Nerd Food: Installing Clang Unstable on Debian Testing

We find clang an extremely useful development compiler. Not only does it pick up errors that GCC tends to ignore, but it also provides us with a completion mode in emacs that works surprisingly well.

So it was with great sadness that, for some inexplicable reason, our clang 3.1 build started failing after a dist-upgrade. After trying some obvious fixes such as doing a clean build and so on - to no avail - I decided to investigate clang 3.2, which has already hit experimental. Hey, worth a go right?! I've never been brave enough to start pinning packages from experimental into testing - always afraid to upgrade something by mistake. Clang tends to be really easy to install by hand so its not a problem to handle dependencies manually. This was almost the case with 3.2.

First start by removing all the old LLVM and clang packages you got lying around. They are actually side-by-side installable for the most part, but I strongly believe its a bad idea to have these versions lying around unless you have very good reason to do so. Last thing you need is to use the incorrect version of the compiler and start getting some weird errors.
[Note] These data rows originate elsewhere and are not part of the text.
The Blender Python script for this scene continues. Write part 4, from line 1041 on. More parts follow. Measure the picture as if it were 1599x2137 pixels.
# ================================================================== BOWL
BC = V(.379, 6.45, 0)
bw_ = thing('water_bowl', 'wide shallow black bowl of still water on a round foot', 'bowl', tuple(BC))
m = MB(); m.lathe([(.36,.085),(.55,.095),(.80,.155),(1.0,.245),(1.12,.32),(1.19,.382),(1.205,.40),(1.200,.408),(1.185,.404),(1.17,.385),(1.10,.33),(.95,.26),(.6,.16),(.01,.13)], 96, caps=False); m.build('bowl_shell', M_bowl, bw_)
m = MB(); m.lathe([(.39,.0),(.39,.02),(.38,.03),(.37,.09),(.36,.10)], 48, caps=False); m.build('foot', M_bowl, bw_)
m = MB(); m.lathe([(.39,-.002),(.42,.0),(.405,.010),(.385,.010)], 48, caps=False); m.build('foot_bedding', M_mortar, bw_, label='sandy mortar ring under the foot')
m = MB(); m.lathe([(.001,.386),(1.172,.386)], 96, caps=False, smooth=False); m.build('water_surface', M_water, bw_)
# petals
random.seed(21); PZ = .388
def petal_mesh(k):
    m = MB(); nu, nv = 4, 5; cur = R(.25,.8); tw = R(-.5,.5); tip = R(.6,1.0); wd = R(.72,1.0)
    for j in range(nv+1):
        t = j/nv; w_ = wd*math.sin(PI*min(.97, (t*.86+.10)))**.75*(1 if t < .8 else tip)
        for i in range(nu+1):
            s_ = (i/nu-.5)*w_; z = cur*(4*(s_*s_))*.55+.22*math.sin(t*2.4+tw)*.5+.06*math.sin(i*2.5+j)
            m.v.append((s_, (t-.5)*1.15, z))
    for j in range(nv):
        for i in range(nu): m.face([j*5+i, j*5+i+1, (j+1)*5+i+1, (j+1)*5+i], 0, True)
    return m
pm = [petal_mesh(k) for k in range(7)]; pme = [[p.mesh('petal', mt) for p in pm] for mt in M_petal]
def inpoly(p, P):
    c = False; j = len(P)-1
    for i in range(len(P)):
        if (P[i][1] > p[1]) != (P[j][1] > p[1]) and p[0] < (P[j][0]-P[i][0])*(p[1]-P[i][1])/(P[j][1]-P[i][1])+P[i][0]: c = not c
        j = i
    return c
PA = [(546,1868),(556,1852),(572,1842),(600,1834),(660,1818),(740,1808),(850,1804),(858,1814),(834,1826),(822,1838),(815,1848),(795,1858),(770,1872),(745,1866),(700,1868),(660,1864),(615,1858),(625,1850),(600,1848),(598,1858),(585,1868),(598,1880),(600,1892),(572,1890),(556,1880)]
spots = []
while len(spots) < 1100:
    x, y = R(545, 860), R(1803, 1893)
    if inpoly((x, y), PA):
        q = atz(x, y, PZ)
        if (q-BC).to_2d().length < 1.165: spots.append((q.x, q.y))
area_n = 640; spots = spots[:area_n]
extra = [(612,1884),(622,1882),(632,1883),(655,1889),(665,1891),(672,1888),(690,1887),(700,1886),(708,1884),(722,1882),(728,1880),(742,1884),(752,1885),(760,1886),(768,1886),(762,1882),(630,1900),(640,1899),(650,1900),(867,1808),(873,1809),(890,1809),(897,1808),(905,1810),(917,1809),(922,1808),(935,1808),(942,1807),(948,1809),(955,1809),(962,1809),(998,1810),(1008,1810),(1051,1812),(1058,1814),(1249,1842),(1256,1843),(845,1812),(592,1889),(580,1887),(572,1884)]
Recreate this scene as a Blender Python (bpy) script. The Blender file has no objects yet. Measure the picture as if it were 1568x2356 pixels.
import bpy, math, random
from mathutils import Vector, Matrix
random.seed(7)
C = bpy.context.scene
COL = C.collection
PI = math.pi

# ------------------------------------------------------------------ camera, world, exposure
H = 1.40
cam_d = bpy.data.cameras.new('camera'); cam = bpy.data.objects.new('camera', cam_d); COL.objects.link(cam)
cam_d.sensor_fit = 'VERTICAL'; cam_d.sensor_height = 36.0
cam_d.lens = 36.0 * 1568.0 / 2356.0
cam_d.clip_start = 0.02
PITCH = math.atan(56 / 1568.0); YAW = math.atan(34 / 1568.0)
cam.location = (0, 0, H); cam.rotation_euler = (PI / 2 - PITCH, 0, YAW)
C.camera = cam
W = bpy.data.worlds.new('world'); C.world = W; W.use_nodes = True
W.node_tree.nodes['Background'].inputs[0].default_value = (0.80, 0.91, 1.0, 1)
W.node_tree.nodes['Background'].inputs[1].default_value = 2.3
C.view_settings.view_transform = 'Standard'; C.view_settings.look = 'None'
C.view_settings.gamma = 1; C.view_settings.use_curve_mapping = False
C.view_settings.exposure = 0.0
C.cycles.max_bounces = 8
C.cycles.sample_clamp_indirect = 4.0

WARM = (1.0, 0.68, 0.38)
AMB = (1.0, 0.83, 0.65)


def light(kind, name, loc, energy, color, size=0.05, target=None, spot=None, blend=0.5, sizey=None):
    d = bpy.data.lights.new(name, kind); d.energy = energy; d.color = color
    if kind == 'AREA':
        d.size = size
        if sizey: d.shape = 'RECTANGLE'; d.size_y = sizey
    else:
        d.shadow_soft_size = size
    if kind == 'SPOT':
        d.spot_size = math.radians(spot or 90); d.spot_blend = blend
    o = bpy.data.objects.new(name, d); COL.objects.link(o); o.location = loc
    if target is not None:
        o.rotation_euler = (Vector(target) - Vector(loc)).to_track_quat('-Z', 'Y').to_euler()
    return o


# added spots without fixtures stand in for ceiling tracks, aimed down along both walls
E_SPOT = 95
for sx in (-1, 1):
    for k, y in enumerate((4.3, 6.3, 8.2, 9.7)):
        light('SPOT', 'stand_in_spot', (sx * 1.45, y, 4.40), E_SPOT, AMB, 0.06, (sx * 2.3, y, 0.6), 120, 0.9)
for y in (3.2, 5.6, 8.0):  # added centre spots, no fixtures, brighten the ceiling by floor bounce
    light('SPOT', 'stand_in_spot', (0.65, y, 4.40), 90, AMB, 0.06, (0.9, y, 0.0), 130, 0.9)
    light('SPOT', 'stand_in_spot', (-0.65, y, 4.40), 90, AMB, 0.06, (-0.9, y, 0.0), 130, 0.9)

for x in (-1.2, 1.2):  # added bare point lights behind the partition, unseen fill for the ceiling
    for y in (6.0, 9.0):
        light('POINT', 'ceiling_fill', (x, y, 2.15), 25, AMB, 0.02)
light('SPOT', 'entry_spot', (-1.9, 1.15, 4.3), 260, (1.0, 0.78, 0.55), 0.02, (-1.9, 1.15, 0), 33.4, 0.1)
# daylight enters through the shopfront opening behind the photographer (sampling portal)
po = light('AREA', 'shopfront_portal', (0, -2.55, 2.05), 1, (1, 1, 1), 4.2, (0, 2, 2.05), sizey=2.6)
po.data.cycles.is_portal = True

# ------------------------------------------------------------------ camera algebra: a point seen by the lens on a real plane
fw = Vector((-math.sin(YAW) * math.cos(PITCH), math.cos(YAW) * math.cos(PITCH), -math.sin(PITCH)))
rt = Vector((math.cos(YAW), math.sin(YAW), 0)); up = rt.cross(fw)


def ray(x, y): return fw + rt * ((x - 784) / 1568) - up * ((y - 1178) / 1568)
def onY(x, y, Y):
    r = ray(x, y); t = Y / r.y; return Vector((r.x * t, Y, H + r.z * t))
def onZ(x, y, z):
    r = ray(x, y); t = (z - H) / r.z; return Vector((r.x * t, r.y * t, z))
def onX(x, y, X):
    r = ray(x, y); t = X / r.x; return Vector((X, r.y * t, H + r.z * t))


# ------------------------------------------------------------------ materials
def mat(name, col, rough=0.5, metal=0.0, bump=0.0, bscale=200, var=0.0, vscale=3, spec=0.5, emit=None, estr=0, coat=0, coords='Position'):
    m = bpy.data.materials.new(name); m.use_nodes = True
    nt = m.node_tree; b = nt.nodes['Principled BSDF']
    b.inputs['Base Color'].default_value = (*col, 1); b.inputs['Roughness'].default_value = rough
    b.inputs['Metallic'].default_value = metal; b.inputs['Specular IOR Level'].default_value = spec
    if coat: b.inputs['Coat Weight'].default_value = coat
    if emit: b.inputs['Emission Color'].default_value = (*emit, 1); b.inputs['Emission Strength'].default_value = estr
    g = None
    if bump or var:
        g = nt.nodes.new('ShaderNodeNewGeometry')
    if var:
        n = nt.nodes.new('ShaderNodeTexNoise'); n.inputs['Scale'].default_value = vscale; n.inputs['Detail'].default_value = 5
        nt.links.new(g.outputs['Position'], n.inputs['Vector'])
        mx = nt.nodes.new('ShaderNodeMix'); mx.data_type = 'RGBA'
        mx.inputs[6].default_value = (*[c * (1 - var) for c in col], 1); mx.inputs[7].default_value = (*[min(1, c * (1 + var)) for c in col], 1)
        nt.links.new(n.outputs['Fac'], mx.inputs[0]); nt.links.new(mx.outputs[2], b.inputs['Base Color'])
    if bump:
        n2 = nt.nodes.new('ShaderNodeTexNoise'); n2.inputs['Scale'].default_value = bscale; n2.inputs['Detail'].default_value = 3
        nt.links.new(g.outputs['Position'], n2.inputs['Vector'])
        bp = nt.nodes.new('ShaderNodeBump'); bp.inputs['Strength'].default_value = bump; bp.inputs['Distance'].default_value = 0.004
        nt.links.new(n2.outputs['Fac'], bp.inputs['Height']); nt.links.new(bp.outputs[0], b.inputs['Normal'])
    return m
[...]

Downloading the required packages is pretty straightforward:

mkdir clang-3.2
cd clang-3.2
wget http://ftp.us.debian.org/debian/pool/main/c/clang/libclang-dev_3.2-1~exp8_amd64.deb
wget http://ftp.us.debian.org/debian/pool/main/c/clang/libclang1_3.2-1~exp8_amd64.deb
wget http://ftp.us.debian.org/debian/pool/main/l/llvm-3.2/llvm-3.2-runtime_3.2-3_amd64.deb
wget http://ftp.us.debian.org/debian/pool/main/l/llvm-3.2/llvm-3.2_3.2-3_amd64.deb
wget http://ftp.us.debian.org/debian/pool/main/l/llvm-3.2/llvm-3.2-dev_3.2-3_amd64.deb
wget http://ftp.us.debian.org/debian/pool/main/l/llvm-3.2/libllvm3.2_3.2-3_amd64.deb
wget http://ftp.us.debian.org/debian/pool/main/c/clang/libclang-common-dev_3.2-1~exp8_amd64.deb
wget http://ftp.us.debian.org/debian/pool/main/c/clang/compiler-rt_3.2-1~exp8_amd64.deb
wget http://ftp.us.debian.org/debian/pool/main/c/clang/clang-3.2_3.2-1~exp8_amd64.deb

To install them su to root and dpkg them in the correct order:

dpkg -i libllvm3.2_3.2-3_amd64.deb
dpkg -i llvm-3.2-runtime_3.2-3_amd64.deb
dpkg -i llvm-3.2_3.2-3_amd64.deb
dpkg -i llvm-3.2-dev_3.2-3_amd64.deb
dpkg -i libclang1_3.2-1~exp8_amd64.deb
dpkg -i libclang-common-dev_3.2-1~exp8_amd64.deb
dpkg -i libclang-dev_3.2-1~exp8_amd64.deb
dpkg -i compiler-rt_3.2-1~exp8_amd64.deb
dpkg --force-depends -i clang-3.2_3.2-1~exp8_amd64.deb

You won't fail to notice the extremely worrying --force-depends at the very end. This is because to reasons unknown to me, clang now depends on libgcc-4.7-dev and libobjc-4.7-dev. These packages are not yet available in testing and last thing you need is to pull GCC straight of unstable. Assuming that any dependency between clang and GCC is probably either a mistake or something optional, I decided to force an install anyway and see how the compiler behaved. As it turns out the compiler worked just fine so I'm not loosing any sleep over the missing dependency just yet.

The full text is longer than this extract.